De door appellant in beroep (en in hoger beroep opnieuw) ingebrachte verklaring en werkbeschrijving van zijn procesmanager bij Post NL over de werkzaamheden die appellant verrichtte voordat hij uit dienst trad, geeft geen aanleiding voor een ander oordeel. Daargelaten de vraag wat de bewijskracht is van een verklaring die is opgesteld door appellant en zijn gemachtigde en slechts met een handtekening en een stempel van een procesmanager van Post NL is bevestigd, hebben appellant en zijn gemachtigde tijdens het onderzoek ter zitting verklaard dat appellant wegens een reorganisatie en met het oog op het einde van zijn dienstverband geaccepteerd heeft dat hij tijdelijk zwaardere werkzaamheden ging verrichten in plaats van de aangepaste werkzaamheden die hij vanaf 2000 verrichtte. Appellant heeft deze – naar zijn zeggen zwaardere – werkzaamheden tot het einde van zijn dienstverband zonder uitval verricht. Nu sprake is geweest van tijdelijk verzwarende aspecten van de maatstaf arbeid konden deze door het Uwv buiten beschouwing gelaten worden. Dat appellant daaraan voorafgaand ook al structureel zware werkzaamheden verrichtte in plaats van de aangepaste werkzaamheden, is niet aannemelijk geworden. Het Uwv heeft terecht vastgesteld dat appellant per 1 februari 2018 zijn eigen aangepaste werk van postsorteerder kon verrichten en geen recht heeft op ziekengeld.
4.3.
Uit wat in 4.2. en 4.3. is overwogen volgt dat het hoger beroep niet slaagt en de aangevallen uitspraak moet worden bevestigd.

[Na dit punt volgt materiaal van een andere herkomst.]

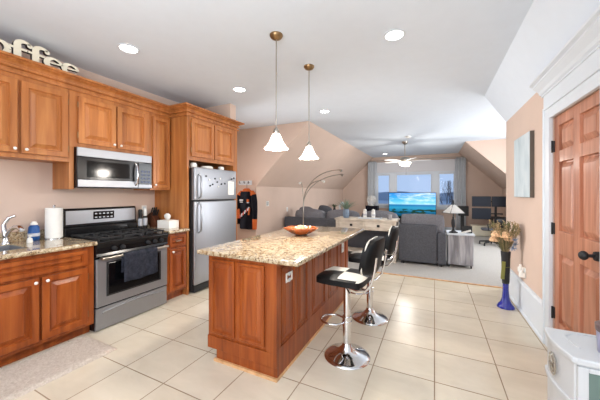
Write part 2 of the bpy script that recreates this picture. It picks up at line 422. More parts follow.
# entry door with six raised panels
b = B()
x0 = .975
b.box(x0+.024, x0+.05, DY0+.004, DY1-.004, .006, DH-.006)
zs = [(.30, .90), (1.10, 1.70), (1.80, 2.02)]
ys = [(DY0+.105, DY0+.385), (DY1-.385, DY1-.105)]
for y0, y1 in ((DY0+.004, ys[0][0]), (ys[0][1], ys[1][0]), (ys[1][1], DY1-.004)): b.box(x0, x0+.026, y0, y1, .006, DH-.006)
for z0, z1 in ((.006, .30), (.90, 1.10), (1.70, 1.80), (2.02, DH-.006)):
    for y0, y1 in ys: b.box(x0, x0+.026, y0, y1, z0, z1)
for z0, z1 in zs:
    for y0, y1 in ys:
        A = [(y0+.014, z0+.014), (y1-.014, z0+.014), (y1-.014, z1-.014), (y0+.014, z1-.014)]
        C = [(y0+.055, z0+.055), (y1-.055, z0+.055), (y1-.055, z1-.055), (y0+.055, z1-.055)]
        va = [b.bm.verts.new((x0+.0238, *q)) for q in A]; vc = [b.bm.verts.new((x0+.003, *q)) for q in C]
        for k in range(4): b.face([va[k], va[(k+1) % 4], vc[(k+1) % 4], vc[k]])
        b.face(vc)
dr = struct(b.done('door_1', M['doorwood'], bev=.0025))
b = B(); b.tube([(.974, 2.50, 1.01), (.955, 2.50, 1.01)], [.033, .030], 20); b.tube([(.957, 2.50, 1.01), (.925, 2.50, 1.01)], .011, 12); b.sphere((.90, 2.50, 1.01), (.026, .031, .031))
b.done('door_knob', M['matblack'], dr)
for z in (.30, 1.06, 1.80):
    b = B(); b.box(.965, .977, DY1-.024, DY1-.002, z, z+.10, .002); b.tube([(.960, DY1-.004, z-.004), (.960, DY1-.004, z+.104)], .008, 10); b.done('hinge', M['matblack'], dr)
# ================================================================ KITCHEN, LEFT WALL
FB = -3.12       # face of base cabinets
SX0, SX1 = -3.66, -3.27
FU = -3.45       # face of upper cabinets
def knob(parent, x, y, z, m='white', r=.014):
    b = B(); b.tube([(x, y, z), (x+.018, y, z)], .006, 8); b.sphere((x+.024, y, z), (r*.8, r, r), u=12, v=8); return b.done('knob', M[m], parent)
def kdoor(root, name, face, y0, y1, z0, z1, mat, kn=None, a=.055, hinge=None):
    b = B(); b.panel((face, y0, z0), Y_, Z_, X_, y1-y0, z1-z0, t=.028, a=a); d = b.done(name, mat, root)
    if kn: knob(d, face+.027, *kn)
    if hinge is not None:
        for z in (z0+.06, z1-.12):
            h = B(); h.tube([(face+.018, hinge, z), (face+.018, hinge, z+.06)], .0055, 8); h.done('hinge', M['bronze'], d)
    return d
def frame_body(b, y0, y1, z0, z1, face, back=WL+.002):
    b.box(back, face, y0, y1, z0, z1)
H, C_ = M['wood_lit'], M['wood_shaded']
# base cabinet (sink)
t = T('base_cabinet', 'long wooden base cabinet under the sink, left of the range', 'cabinet', (-3.4, .6, 0))
b = B(); b.box(WL+.002, FB, -.6, .23, .10, .895); b.box(WL+.002, FB, 1.17, 1.595, .10, .895); b.box(WL+.002, FB, .23, 1.17, .10, .74); b.box(SX1+.01, FB, .23, 1.17, .74, .895); b.box(WL+.002, SX0-.01, .23, 1.17, .74, .895); b.box(WL+.002, FB-.075, -.6, 1.595, 0, .10); b.done('body', C_, t, .002)
for y0, y1, kn in ((-.45, -.03, -.06), (-.01, .41, .02), (.44, .785+.0, None), (.80, 1.155, 1.125), (1.175, 1.53, 1.205)):
    if kn is None: continue
    kdoor(t, 'door', FB, y0, y1, .135, .69, C_, (kn, .655), hinge=(y1+.003 if kn < (y0+y1)/2 else y0-.003))
kdoor(t, 'door', FB, .44, .785, .135, .69, C_, (.75, .655))
for y0, y1 in ((-.45, .41), (.44, 1.53)): kdoor(t, 'drawer_front', FB, y0, y1, .715, .865, C_, a=.04)
# narrow base cabinet right of range
t = T('base_cabinet', 'narrow wooden base cabinet between the range and the refrigerator', 'cabinet', (-3.4, 2.6, 0))
b = B(); b.box(WL+.002, FB, 2.445, 2.755, .10, .895); b.box(WL+.002, FB-.075, 2.445, 2.755, 0, .10); b.done('body', C_, t, .002)
kdoor(t, 'door', FB, 2.475, 2.735, .135, .69, C_, (2.51, .655), a=.045, hinge=2.738)
d = kdoor(t, 'drawer', FB, 2.475, 2.735, .715, .865, C_, a=.035)
b = B(); b.tube([(FB+.02, 2.565, .79), (FB+.04, 2.57, .79), (FB+.045, 2.605, .79), (FB+.04, 2.64, .79), (FB+.02, 2.645, .79)], .006, 8); b.done('handle', M['nickel'], d)
# counters
SX0, SX1, SY0, SY1 = -3.66, -3.27, .25, 1.15
b = B(); zt = (.897, .94)
b.box(WL+.002, SX0, -.6, 1.60, *zt); b.box(SX1, FB+.035, -.6, 1.60, *zt); b.box(SX0, SX1, -.6, SY0, *zt); b.box(SX0, SX1, SY1, 1.60, *zt)
b.tube([(FB+.035, -.6, .9185), (FB+.035, 1.60, .9185)], .0213, 12)
b.box(WL+.002, WL+.022, -.6, 1.59, .94, 1.04)
tag(b.done('countertop', M['granite']), 'speckled granite countertop around the sink, left of the range', 'countertop')
b = B(); b.box(WL+.002, FB+.035, 2.445, 2.765, *zt); b.tube([(FB+.035, 2.445, .9185), (FB+.035, 2.765, .9185)], .0213, 12); b.box(WL+.002, WL+.022, 2.445, 2.765, .94, 1.04)
tag(b.done('countertop', M['granite']), 'short granite countertop between range and refrigerator panel', 'countertop')
# sink
t = T('sink', 'stainless steel sink bowl set in the granite counter', 'sink', (-3.45, .7, .75))
b = B(); r = .012
b.box(SX0, SX0+.006, SY0, SY1, .76, .932); b.box(SX1-.006, SX1, SY0, SY1, .76, .932); b.box(SX0+.006, SX1-.006, SY0, SY0+.006, .76, .932); b.box(SX0+.006, SX1-.006, SY1-.006, SY1, .76, .932); b.box(SX0+.006, SX1-.006, SY0+.006, SY1-.006, .755, .765)
b.done('bowl', M['steel'], t)
b = B(); b.lathe([(.0, .766), (.04, .768), (.045, .766)], (-3.46, .7, 0), 20, close=False); b.done('drain', M['chrome'], t)
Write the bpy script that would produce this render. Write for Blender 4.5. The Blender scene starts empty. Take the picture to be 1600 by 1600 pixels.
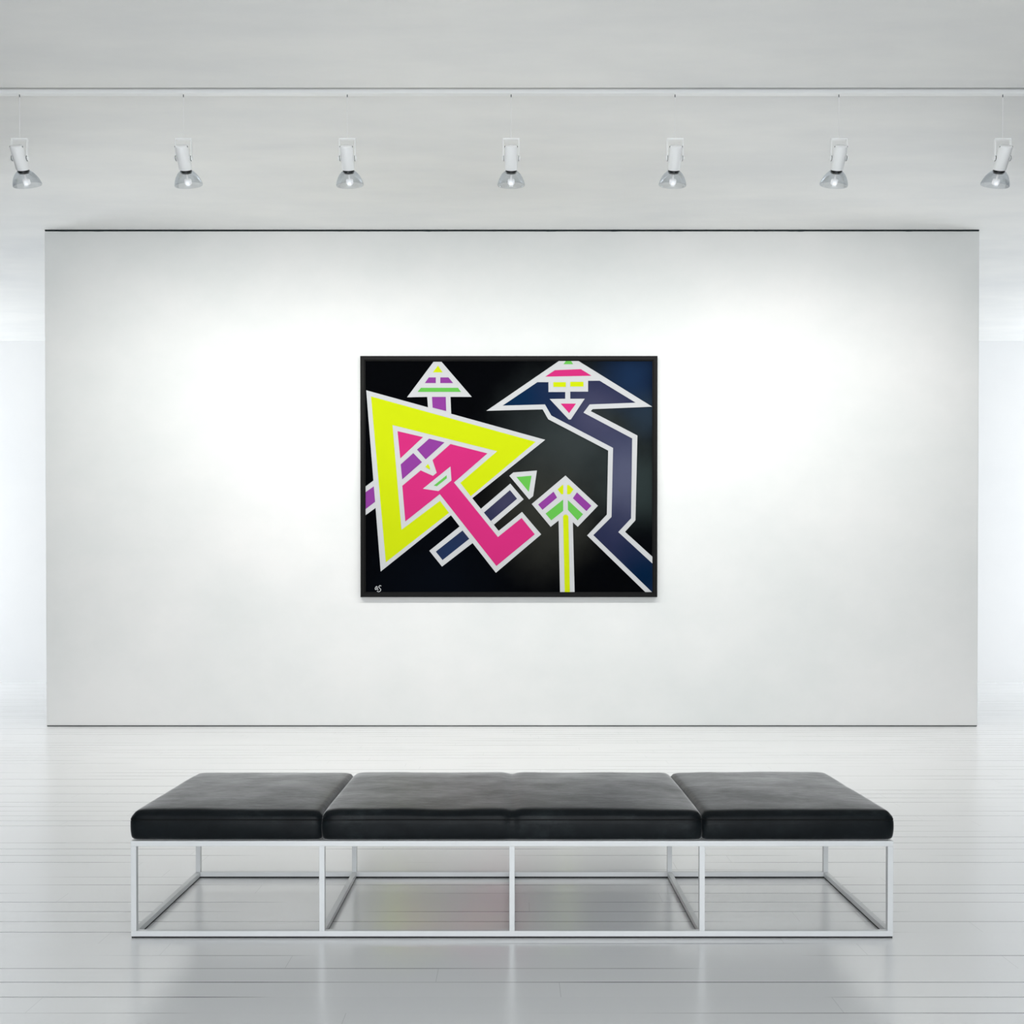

5. Voor een veroordeling in de proceskosten bestaat geen aanleiding.

BESLISSING

De Centrale Raad van Beroep bevestigt de aangevallen uitspraak.
Deze uitspraak is gedaan door S.B. Smit-Colenbrander, in tegenwoordigheid van
B.V.K. de Louw als griffier. De beslissing is uitgesproken in het openbaar op 7 januari 2021.